Noticias de Telefónica
- The improvement in the Spanish economy will become evident both this year and next year, with a real GDP growth of 1.3% in 2014 and 2% in 2015.
- The fiscal adjustments undertaken in 2013, internationalisation and the reform agenda are the keys to this acceleration, which is proving to be even faster than that forecast a year ago.
- Spain's geostrategic position makes it an ideal location for exports and the development of value-added clusters.
- The CEC insists that the reform agenda must continue in order to improve the country's growth potential and reduce the unemployment rate.
That is one of the first conclusions of the new economic report produced by the CEC, which outlines the economic scenario forecast for 2014 and 2015, and which reveals an even faster rise in growth than that predicted a year ago. The CEC estimates that growth in Spain this year will be 1.3%, increasing to up to 2% in 2015.
As keys in this acceleration of the economic recovery, the document cites the implementation and the credibility of the fiscal adjustments made last year, growing internationalisation and the commitment to reform.
The study, produced by experts and analysts from the companies that make up the CEC, highlights the current positive phase of the economic cycle in Spain, following a very favourable contribution by the foreign sector, which will now be translated into fixed investment and, finally, into private consumption and employment.

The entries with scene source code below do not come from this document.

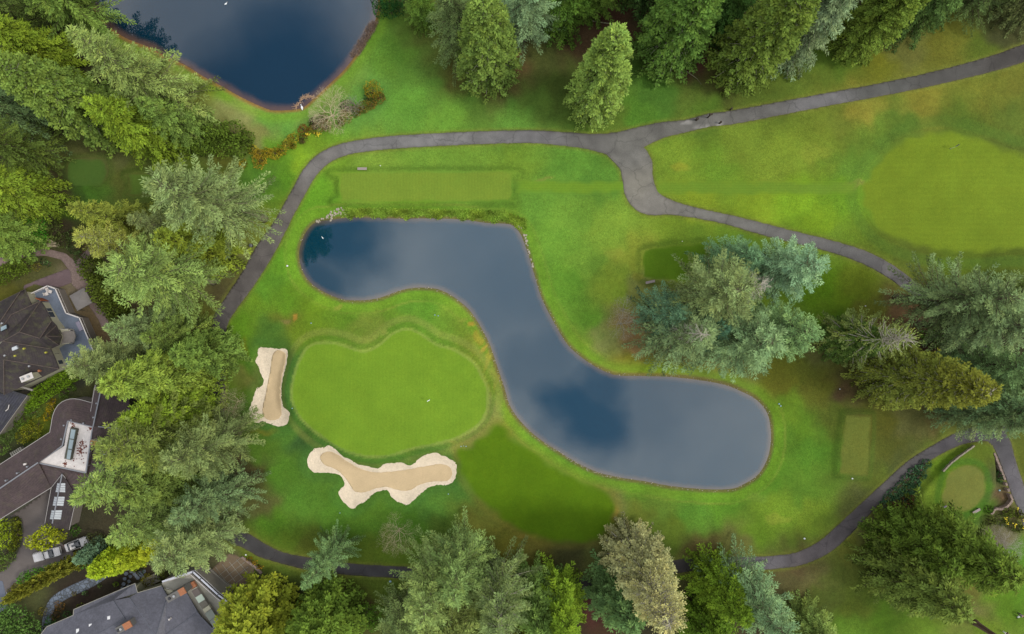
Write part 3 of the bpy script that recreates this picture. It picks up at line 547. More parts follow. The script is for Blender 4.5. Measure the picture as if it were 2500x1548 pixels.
# ------------------------------------------------------------------ trees
UP = np.array([0, 0, 1.0])
def norm(a): return a / (np.linalg.norm(a, axis=-1, keepdims=True) + 1e-9)
class Leaves:                               # kite-shaped sprays gathered into one crown
    def __init__(s, rng): s.r = rng; s.p = []; s.d = []; s.l = []; s.w = []; s.t = []; s.h = []
    def add(s, p, d, l, w, tone, hue):
        n = len(p); s.p.append(p); s.d.append(norm(d))
        for lst, v in ((s.l, l), (s.w, w), (s.t, tone), (s.h, hue)): lst.append(np.broadcast_to(np.asarray(v, float), (n,)))
    def mesh(s, name, up=None, roll=.7):
        p = np.concatenate(s.p); d = np.concatenate(s.d); l = np.concatenate(s.l)[:, None]; w = np.concatenate(s.w)[:, None]
        n = len(p); base = UP + s.r.normal(0, roll, (n, 3)) if up is None else np.concatenate(up) + s.r.normal(0, roll, (n, 3))
        side = norm(np.cross(d, base)); nrm = np.cross(side, d)
        V = np.stack([p, p + d * l * .45 + side * w / 2 - nrm * w * .12, p + d * l, p + d * l * .45 - side * w / 2 - nrm * w * .12], 1).reshape(-1, 3)
        F = np.arange(n * 4).reshape(-1, 4)
        t = np.repeat(np.concatenate(s.t), 4); h = np.repeat(np.concatenate(s.h), 4)
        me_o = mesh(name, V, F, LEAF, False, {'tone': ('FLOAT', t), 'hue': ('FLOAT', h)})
        return me_o
def grab(o):                                # keep only the mesh of a prototype
    me = o.data; bpy.data.objects.remove(o); return me
KINDS = {
 #        h   r    crown0 levels perlevel pitch(top,bottom) droop  prof   node  sub   card(l,w)    tips up
 'fir':    dict(h=32, r=6.6, c0=.08, step=.62, per=5, top=.75, bot=-.05, droop=.42, prof=.80, node=.29, sub=.18, subm=1.0, cl=.50, cw=.13, lim=.6, jl=.5, ntop=1.0),
 'fir_top':dict(h=38, r=5.0, c0=.55, step=.66, per=6, top=.9, bot=-.05, droop=.34, prof=.6, node=.36, sub=.24, subm=1.25, cl=.62, cw=.17, lim=.7, jl=.42, ntop=1.0),
 'fir_hi': dict(h=38, r=7.4, c0=.30, step=.58, per=5, top=.9, bot=-.05, droop=.38, prof=.52, node=.29, sub=.22, subm=1.05, cl=.52, cw=.135, lim=.7, jl=.5, ntop=1.0),
 'cedar_tan':dict(h=38, r=6.6, c0=.05, step=.52, per=8, top=.9, bot=-.1, droop=.35, prof=.42, node=.42, sub=.24, subm=.95, cl=.42, cw=.24, lim=1.3, jl=.2, ntop=1.0, bare=.62, tiph=.3),
 'cedar_gold':dict(h=34, r=6.6, c0=.05, step=.50, per=8, top=.7, bot=-.1, droop=.35, prof=.55, node=.42, sub=.24, subm=.95, cl=.44, cw=.2, lim=.9, jl=.18, ntop=1.0, tiph=.8),
 'fir_b':  dict(h=30, r=6.8, c0=.12, step=.60, per=5, top=.9, bot=.05, droop=.40, prof=.62, node=.29, sub=.19, subm=1.05, cl=.50, cw=.135, lim=.55, jl=.5, ntop=1.0),
 'cedar':  dict(h=32, r=5.6, c0=.05, step=.52, per=8, top=.9, bot=-.15, droop=.42, prof=.55, node=.42, sub=.24, subm=.95, cl=.42, cw=.26, lim=.75, jl=.16, ntop=1.0),
 'hemlock':dict(h=28, r=6.2, c0=.05, step=.60, per=7, top=.55, bot=-.1, droop=.62, prof=.62, node=.32, sub=.22, subm=1.05, cl=.54, cw=.19, lim=.6, jl=.30, ntop=1.0),
 'spruce': dict(h=26, r=5.6, c0=.03, step=.64, per=7, top=.6, bot=-.02, droop=.46, prof=.70, node=.36, sub=.22, subm=1.0, cl=.48, cw=.18, lim=.3, jl=.32, ntop=1.0),
 'larch':  dict(h=27, r=6.2, c0=.06, step=.80, per=5, top=.8, bot=.05, droop=.30, prof=.50, node=.34, sub=.24, subm=1.0, cl=.42, cw=.2, lim=1.5, jl=.3, ntop=1.0, bare=.42),
 'golden': dict(h=9, r=3.0, c0=.03, step=.26, per=8, top=.9, bot=.2, droop=.45, prof=.60, node=.22, sub=.26, subm=.7, cl=.38, cw=.17, lim=.3, jl=.2, ntop=1.0),
}
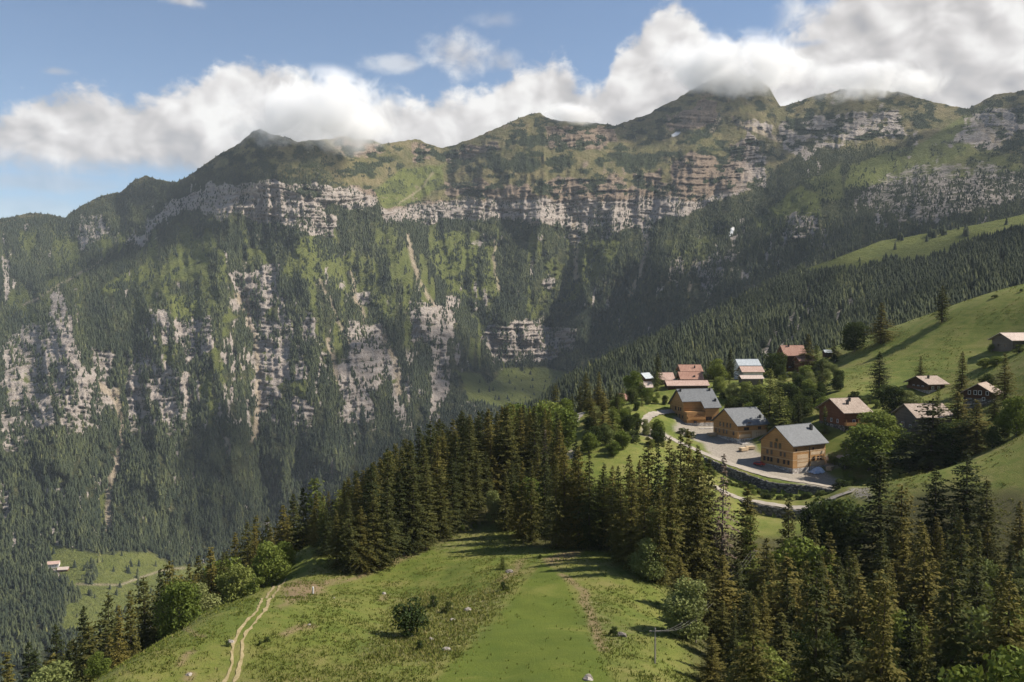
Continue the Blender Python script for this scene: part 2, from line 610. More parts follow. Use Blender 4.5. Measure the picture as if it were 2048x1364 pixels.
soil = t.ramp(fine, [(0.3, (0.13, 0.085, 0.045)), (0.6, (0.25, 0.18, 0.10)), (0.8, (0.36, 0.28, 0.18))])
g = t.mix(t.m('MULTIPLY', c1, t.step(t.noise(P, 1.1, 4, 0.7), 0.28, 0.52)), g, soil)
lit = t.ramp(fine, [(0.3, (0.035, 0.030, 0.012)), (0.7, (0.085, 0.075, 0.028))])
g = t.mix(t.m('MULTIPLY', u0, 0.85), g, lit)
grv = t.ramp(t.noise(P, 1.6, 6, 0.75), [(0.25, (0.13, 0.11, 0.085)), (0.5, (0.27, 0.235, 0.19)), (0.75, (0.40, 0.36, 0.30))])
g = t.mix(c3, g, grv)
t.l.new(g, b.inputs['Base Color'])
bump(t, b, t.m('ADD', t.m('MULTIPLY', fine, 0.6), t.m('MULTIPLY', vfine, 0.3)), 0.9, 0.45)
M_GRASS = m
hill_o = tag(link('hillside', me, m, smooth=True), kind='structure')

# ------------------------------------------------------------------ the massif across the valley
RIDGE_A = [(-400, 500), (-200, 470), (-60, 445), (0, 440), (60, 425), (100, 429), (130, 436), (165, 410), (200, 392), (240, 384), (270, 360), (293, 351), (330, 362), (352, 364), (390, 345),
           (420, 320), (470, 292), (505, 264), (520, 257), (545, 268), (600, 283), (640, 280), (690, 272), (720, 280), (742, 278), (765, 288), (785, 286), (830, 277), (865, 290), (885, 297),
           (920, 285), (960, 270), (1020, 243), (1060, 228), (1080, 226), (1105, 240), (1180, 246), (1230, 250), (1290, 230), (1350, 199), (1400, 170), (1440, 154), (1475, 146), (1510, 153),
           (1535, 170), (1548, 192), (1560, 211), (1580, 210), (1620, 194), (1680, 180), (1740, 178), (1790, 183), (1850, 200), (1935, 217), (1960, 205), (1990, 190), (2048, 180), (2150, 150), (2400, 170)]
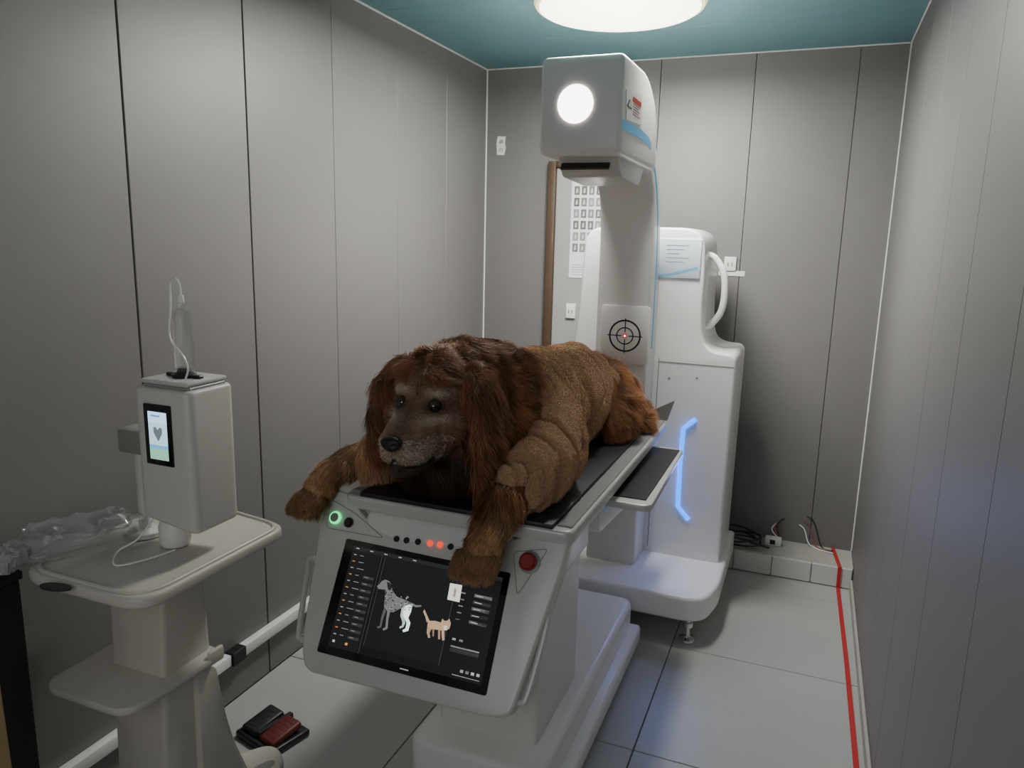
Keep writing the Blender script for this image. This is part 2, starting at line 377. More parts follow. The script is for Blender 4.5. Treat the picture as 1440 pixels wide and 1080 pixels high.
prism(bm, [Vector((-.775, p.x, p.y)) for p in rnd(pf, [0, 0, .02, .02], 3)], (.195, 0, 0), .008, 2)
cl = obj('collimator', bm, MMET, T)
bm = B(); m = Matrix.Translation((0, 2.292, 1.742)) @ Matrix.Rotation(math.radians(-40.8), 4, 'X')
box(bm, -.765, -.61, -.004, .004, -.014, .014, .002, 1, mat=m); obj('aperture_slot', bm, MBLK, cl)
def sx(u, v): return onX(u, v, -.5565)
lb = [sx(881, 126), sx(903, 135), sx(903, 176), sx(881, 168)]
bm = B(); prism(bm, lb, (-.004, 0, 0), 0); wl = obj('warning_label', bm, MPAPER, head)
y0, y1 = lb[0].y, lb[1].y; z1 = min(lb[0].z, lb[1].z); z0 = max(lb[2].z, lb[3].z)
X0 = -.5558
def L(a, b, c2, d2, col): return ([(X0, y0+a*(y1-y0), z0+b*(z1-z0)), (X0, y0+c2*(y1-y0), z0+b*(z1-z0)), (X0, y0+c2*(y1-y0), z0+d2*(z1-z0)), (X0, y0+a*(y1-y0), z0+d2*(z1-z0))], col)
po = [L(.40, .72, .96, .95, (.45, .04, .04))] + [L(.44, .62-i*.11, .92-(i % 2)*.12, .66-i*.11, (.25, .05, .05)) for i in range(5)]
po += [([(X0, y0+.06*(y1-y0), z0+.35*(z1-z0)), (X0, y0+.38*(y1-y0), z0+.35*(z1-z0)), (X0, y0+.22*(y1-y0), z0+.75*(z1-z0))], (.03, .03, .03)),
       ([(X0+.0004, y0+.12*(y1-y0), z0+.39*(z1-z0)), (X0+.0004, y0+.32*(y1-y0), z0+.39*(z1-z0)), (X0+.0004, y0+.22*(y1-y0), z0+.65*(z1-z0))], (.7, .66, .5))]
decal('warning_print', po, MPRINT, wl)
bm = B()
strip(bm, [Vector((-.5605, 2.215, 1.85)), Vector((-.5605, 2.45, 1.855)), Vector((-.565, 2.60, 1.85)), Vector((-.568, 2.70, 1.825)), Vector((-.569, 2.752, 1.80))], .028, .003, Vector((1, 0, 0)))
obj('blue_stripe', bm, MBLUEP, head)
bm = B(); strip(bm, catmull([Vector((-.5805, 2.72, 1.825)), Vector((-.5805, 2.80, 1.79)), Vector((-.5805, 2.87, 1.72)), Vector((-.5805, 2.93, 1.60)), Vector((-.5805, 2.955, 1.45)), Vector((-.5805, 2.96, 1.1))], 6), .020, .002, Vector((1, 0, 0)))
obj('blue_stripe', bm, MBLUEP, arm)
bm = B(); pf = [Vector(p) for p in ((2.08, .755), (3.02, .755), (3.02, .42), (2.80, .50), (2.62, .58), (2.10, .63))]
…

In fact, the labour statistics of the last six months confirm this improvement, related not only to the economic recovery already underway, but also to the greater flexibility as a result of the labour reforms, which have contributed to substantially halting the loss of jobs in both 2012 and 2013.
In this document, as in previous reports, the CEC once again highlights the potential of the internationalisation of our economy, which must increasingly be based on the diversification of products and destinations to reinforce exports, not only by large companies but also by small and medium-sized enterprises.
This export potential confirms the attractiveness of Spain for inward productive investments, as demonstrated by the volume of international projects which the country has attracted in recent years, despite the economic crisis, thanks also to its geostrategic location, ideal for the development of value-added clusters.
The reforms must continue
These favourable dynamics, explains the CEC's report, are sustainable thanks to the fact that the imbalances in the private sector have been addressed, especially the fall in its debt levels, the restructuring of its assets and the improvement in its operating figures. This, together with the fact that the construction sector's contribution is increasingly less negative, will mean that the CEC's growth predictions should be met.
However, in its report, the Council insists that considerable challenges still lie ahead and that the reform agenda implemented by the government must continue to be enforced. The document stresses three areas in which these reform efforts should be concentrated from now on:
- maintain the project for the modernisation and rationalisation of the Public Administration
- promote additional legislation to stimulate job creation
- place the focus on the economic transformation.
About the Business Council for Competitiveness
The Business Council for Competitiveness (CEC), created in February 2011, is composed of 15 companies and the Family Business Institute. The direct contribution of the companies of the CEC was 5.3% of Spanish GDP in 2013, while their total contribution, including direct and secondary impacts, stood at 13.2% (122,742 million euros). 59.7% of their combined turnover is generated outside Spain. Currently, the Council is presided over by the CEO of Telefónica, César Alierta.
Companies of the Business Council for Competitiveness: Acciona, ACS, Banco Santander, BBVA, El Corte Inglés, Ferrovial, Grupo Planeta, Iberdrola, Inditex, La Caixa, Mango, MAPFRE, Mercadona, Repsol, Telefónica.
Family Business Institute, represented by: Grupo Barceló, Havas Media Group, Prensa Ibérica.